Write out the listing, please, but only from its first line through the line containing "(.27, .33, .085), trans=.3)", exactly as given and without pictures.

## COLLECTED MATERIAL
++++++++++++++++++++
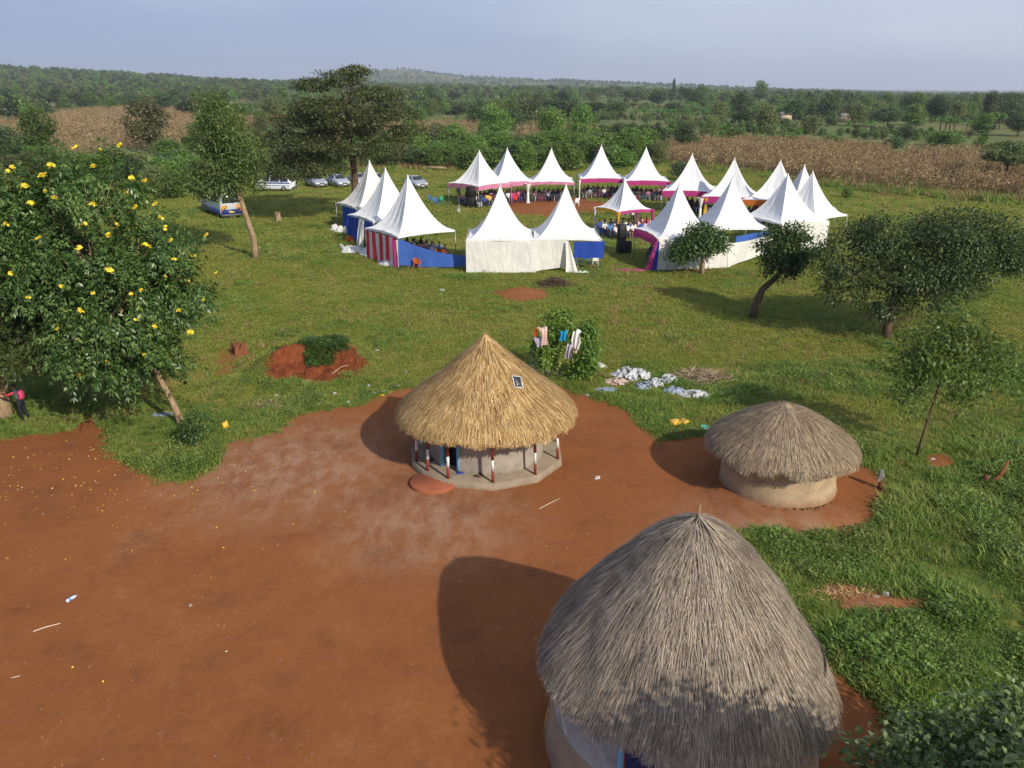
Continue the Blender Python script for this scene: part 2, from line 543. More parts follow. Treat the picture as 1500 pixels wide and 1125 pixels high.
leaf_mat('leaf_banana', (.050, .120, .020), (.100, .200, .040), (.20, .30, .08), trans=.4)
leaf_mat('leaf_maize', (.14, .092, .042), (.335, .225, .110), (.60, .45, .25), trans=.2, tr_col=(1.2, 1.1, .8), objvar=.4)
leaf_mat('leaf_weed', (.075, .125, .024), (.150, .225, .045), (.27, .33, .085), trans=.3)

def blade_mat(key, stops, trans=.3):
    t = NT(key)
    p, xyz, f, a, b, c = grass_tone(t)
    f2 = t.math('ADD', f, t.math('MULTIPLY', t.math('SUBTRACT', t.orand(), .5), .16))
    col = t.ramp(f2, stops)
    col = t.mix(t.math('MULTIPLY', t.island(), .45), col, tuple(x * .45 for x in stops[1][1]))
    t.color(col)
    t.p.inputs['Roughness'].default_value = .6
    t.p.inputs['Specular IOR Level'].default_value = .25
    tr = t.new('ShaderNodeBsdfTranslucent')
    t.l.new(t.mix(1.0, col, (1.3, 1.5, .8), 'MULTIPLY'), tr.inputs['Color'])
    ms = t.new('ShaderNodeMixShader'); ms.inputs[0].default_value = trans
    t.l.new(t.p.outputs[0], ms.inputs[1]); t.l.new(tr.outputs[0], ms.inputs[2])
    t.l.new(ms.outputs[0], t.out.inputs['Surface'])
    MATS[key] = t.m
blade_mat('blade', [(.34, (.160, .225, .030)), (.46, (.250, .285, .046)), (.57, (.335, .315, .070)), (.70, (.41, .33, .105))])
blade_mat('blade_lush', [(.34, (.105, .205, .034)), (.46, (.185, .280, .050)), (.57, (.28, .315, .074)), (.70, (.35, .30, .10))])
plain('dry_stalk', (.30, .20, .09), .8, .2, var=.3)

def bark(key, a, b):
    t = NT(key)
    o = t.obj()
    nz = t.noise(t.scaled(o, (1, 1, .25)), 9, 5, .7, .4)
    t.color(t.ramp(nz, [(.3, a), (.7, b)]))
    t.bump(nz, .7, .03)
    t.done(key, .9, .15)
bark('bark_tan', (.17, .105, .055), (.42, .30, .18))
bark('bark_brown', (.06, .038, .022), (.17, .115, .07))
bark('bark_red', (.11, .035, .016), (.24, .09, .04))
plain('petal', (.85, .66, .05), .5, .3, var=.15, scale=20)
plain('paint_red_brown', (.22, .040, .022), .6, .3)
plain('paint_white', (.72, .70, .66), .6, .3, var=.15)
plain('paint_teal', (.10, .33, .33), .6, .3, var=.2)
plain('paint_sky', (.20, .42, .58), .6, .3, var=.15)
plain('inside_shade', (.018, .018, .022), .9, .1)
plain('door_blue', (.02, .035, .13), .6, .3, var=.3)
plain('alu', (.62, .63, .64), .35, .5, .8, var=.1)
plain('solar_cell', (.03, .035, .055), .25, .5, var=.2, scale=14)
plain('speaker_black', (.017, .016, .017), .6, .3, var=.3)
plain('speaker_cone', (.045, .042, .04), .5, .3)
plain('metal_pole', (.36, .35, .34), .45, .4, .6)
plain('rubber', (.02, .02, .02), .8, .2)
plain('rim_metal', (.45, .46, .47), .35, .5, .8)
plain('car_glass', (.025, .03, .035), .08, .6, var=.05)
plain('lamp_glass', (.62, .62, .60), .12, .6, var=.05)
plain('lamp_red', (.42, .02, .015), .2, .5)
plain('van_white', (.74, .75, .76), .3, .5, var=.08)
plain('bus_white', (.52, .54, .56), .35, .5, var=.1)
plain('bus_blue', (.018, .035, .15), .35, .5, var=.15)
plain('van_blue', (.03, .07, .30), .35, .5, var=.1)
plain('chevron_orange', (.80, .20, .03), .5, .4)
plain('chevron_yellow', (.82, .60, .05), .5, .4)
plain('plate_yellow', (.72, .55, .06), .5, .4)
plain('bumper_grey', (.10, .10, .11), .5, .4)
plain('jerrycan_yellow', (.80, .45, .04), .45, .4, var=.15)
plain('slipper_blue', (.03, .06, .45), .6, .3)
plain('shoe_brown', (.09, .05, .025), .6, .3)
plain('shoe_black', (.016, .014, .013), .5, .4)
plain('basin_teal', (.10, .50, .42), .4, .4)
plain('bottle_clear', (.55, .66, .78), .15, .5, var=.1)
plain('bottle_label', (.12, .20, .62), .4, .4)
plain('paper_white', (.80, .79, .76), .8, .2)
plain('paper_dun', (.62, .52, .38), .8, .2)
plain('chair_white', (.78, .77, .74), .4, .4)
plain('chair_blue', (.03, .16, .42), .4, .4)
plain('chair_green', (.03, .26, .12), .4, .4)
plain('chair_orange', (.70, .13, .025), .4, .4)
plain('chair_red', (.58, .03, .03), .4, .4)
plain('chair_purple', (.28, .06, .30), .4, .4)
plain('skin', (.085, .042, .024), .55, .35, var=.12)
plain('hair', (.012, .010, .009), .8, .2)
plain('jacket_grey', (.10, .11, .115), .85, .15, var=.3)
plain('bag_pink', (.60, .06, .14), .6, .3)
plain('sleeve_red', (.55, .06, .07), .8, .2)
plain('trousers_dark', (.022, .022, .028), .85, .15, var=.3)
plain('goat_brown', (.36, .15, .06), .9, .1, var=.3)
plain('iron_roof', (.42, .38, .32), .45, .4, .3, var=.25)
plain('house_wall', (.55, .42, .30), .9, .1, var=.2)
plain('stone_grey', (.30, .22, .16), .9, .1, var=.2)
plain('speaker_grille', (.03, .028, .028), .75, .2)
plain('table_wood', (.2, .12, .07), .6, .3)
plain('mast_grey', (.45, .45, .46), .6, .3)

def cloth_random(key, cols):
    t = NT(key)
    n = len(cols)
    t.color(t.ramp(t.orand(), [(i / n, c) for i, c in enumerate(cols)], True))
    return t.done(key, .85, .15)
cloth_random('shirt_bright', [(.62, .60, .56), (.05, .09, .30), (.55, .08, .16), (.70, .68, .66), (.10, .22, .42), (.62, .30, .36), (.12, .035, .05), (.66, .42, .10), (.04, .05, .09), (.72, .40, .44)])
cloth_random('shirt_sober', [(.03, .035, .06), (.05, .06, .10), (.30, .32, .36), (.025, .025, .03), (.62, .62, .62), (.06, .08, .16), (.10, .06, .05), (.04, .045, .055), (.42, .20, .26), (.07, .075, .08)])
cloth_random('skirt_random', [(.03, .03, .04), (.08, .10, .20), (.22, .14, .10), (.05, .05, .06), (.26, .06, .12), (.09, .12, .10), (.45, .44, .44)])
cloth_random('car_paint', [(.50, .51, .53), (.55, .56, .56), (.44, .46, .49), (.52, .53, .55), (.60, .61, .62)])
MATS['car_paint'].node_tree.nodes['Principled BSDF'].inputs['Roughness'].default_value = .28
MATS['car_paint'].node_tree.nodes['Principled BSDF'].inputs['Metallic'].default_value = .45
M = MATS

# ------------------------------------------------------------------ terrain
def gauss(x, y, cx, cy, sx, sy, h):
    return h * np.exp(-((x - cx) / sx) ** 2 - ((y - cy) / sy) ** 2)

def hz(x, y):
    x = np.asarray(x, float); y = np.asarray(y, float)
    far = np.clip((y - 150) / 400, 0, 1)
    z = (fbm(x / 260 + 3.1, y / 260, 3) - .5) * 9 * far
    z = z + gauss(x, y, -1050, 1350, 620, 520, 42)
    z = z + gauss(x, y, -480, 3600, 190, 500, 30) + gauss(x, y, -330, 3700, 800, 700, 42)
    z = z + gauss(x, y, 250, 2700, 900, 600, 14)
    z = z - np.clip((y - 500) / 2500, 0, 1) * np.clip((x / np.maximum(y, 1) - .12) / .35, 0, 1) * 26
    near = np.clip((y - 40) / 60, 0, 1)
    z = z + (fbm(x / 14 + 9, y / 14 + 2, 2) - .5) * .22 * near
    return z

def nonlin(a, b, n, p):
    return a + (b - a) * np.linspace(0, 1, n) ** p
ys = np.concatenate([np.linspace(-40, 160, 101), nonlin(163, 7000, 150, 2.5)])
us = np.concatenate([np.linspace(-1, -.42, 24)[:-1], np.linspace(-.42, .42, 120), np.linspace(.42, 1, 24)[1:]])
XX = us[None, :] * (75 + 1.35 * np.maximum(ys, 0))[:, None]
YY = np.repeat(ys[:, None], len(us), 1)
ZZ = hz(XX, YY)
nr, nc = XX.shape
gi = np.arange(nr * nc).reshape(nr, nc)
GF = np.stack([gi[:-1, :-1], gi[:-1, 1:], gi[1:, 1:], gi[1:, :-1]], -1).reshape(-1, 4)
ground = link('ground', mesh_data('ground', np.stack([XX, YY, ZZ], -1).reshape(-1, 3), GF, M['ground'], True))
tag(ground, 'green and brown grassland reaching to wooded hills on the horizon', 'ground', kind='structure')

# the swept red yard between the houses
yard_px = [(-420, 645), (-180, 655), (0, 641), (60, 634), (105, 630), (118, 612), (122, 596), (142, 596), (152, 620), (165, 645), (180, 668), (205, 690), (240, 702), (278, 703), (305, 688),
           (322, 660), (350, 645), (400, 628), (440, 610), (490, 596), (545, 585), (590, 568), (640, 560), (820, 562), (845, 575), (885, 584), (920, 602),
           (945, 628), (968, 642), (1000, 640), (1045, 636), (1130, 640), (1240, 672), (1288, 697), (1304, 730), (1292, 758), (1248, 782), (1212, 797), (1150, 786),
           (1090, 780), (1058, 776), (1060, 830), (1130, 900), (1200, 955), (1248, 992), (1288, 1030), (1312, 1062), (1300, 1090), (1292, 1125), (1330, 1210), (1420, 1330), (1350, 1500)]
yard = [G(x, y).to_2d() for x, y in yard_px]
yard += [Vector((5.5, 3.5)), Vector((4.0, -8.0)), Vector((-34.0, -8.0))]
def roughen(poly, step=.22, amp=.20):
    out = []
    for i, a in enumerate(poly):
        b = poly[(i + 1) % len(poly)]
        n = max(1, int((b - a).length / step))
        nrm = Vector((-(b - a).y, (b - a).x)).normalized()
        for k in range(n):
            p = a.lerp(b, k / n)
            w = (float(fbm(p.x * 1.1 + 40, p.y * 1.1 + 40, 4)) - .5) * 2 * amp * 1.6
            out.append(p + nrm * w)
    return out
yard_r = roughen(yard)
bm = bmesh.new()
vs = [bm.verts.new((p.x, p.y, .006)) for p in yard_r]
es = [bm.edges.new((vs[i], vs[(i + 1) % len(vs)])) for i in range(len(vs))]
bmesh.ops.triangle_fill(bm, edges=es, use_beauty=True)
for f in bm.faces:
    if f.normal.z < 0: f.normal_flip()
me = bpy.data.meshes.new('dirt_yard'); bm.to_mesh(me); bm.free(); me.materials.append(M['dirt'])
tag(link('dirt_yard', me), 'swept red earth yard around the three thatched houses', 'yard', kind='structure')
YP = np.array([(p.x, p.y) for p in yard_r])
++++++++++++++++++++
## WRITTEN REPLY
Continue the Blender Python script for this scene: part 2, from line 543. More parts follow. Treat the picture as 1500 pixels wide and 1125 pixels high.
leaf_mat('leaf_banana', (.050, .120, .020), (.100, .200, .040), (.20, .30, .08), trans=.4)
leaf_mat('leaf_maize', (.14, .092, .042), (.335, .225, .110), (.60, .45, .25), trans=.2, tr_col=(1.2, 1.1, .8), objvar=.4)
leaf_mat('leaf_weed', (.075, .125, .024), (.150, .225, .045), (.27, .33, .085), trans=.3)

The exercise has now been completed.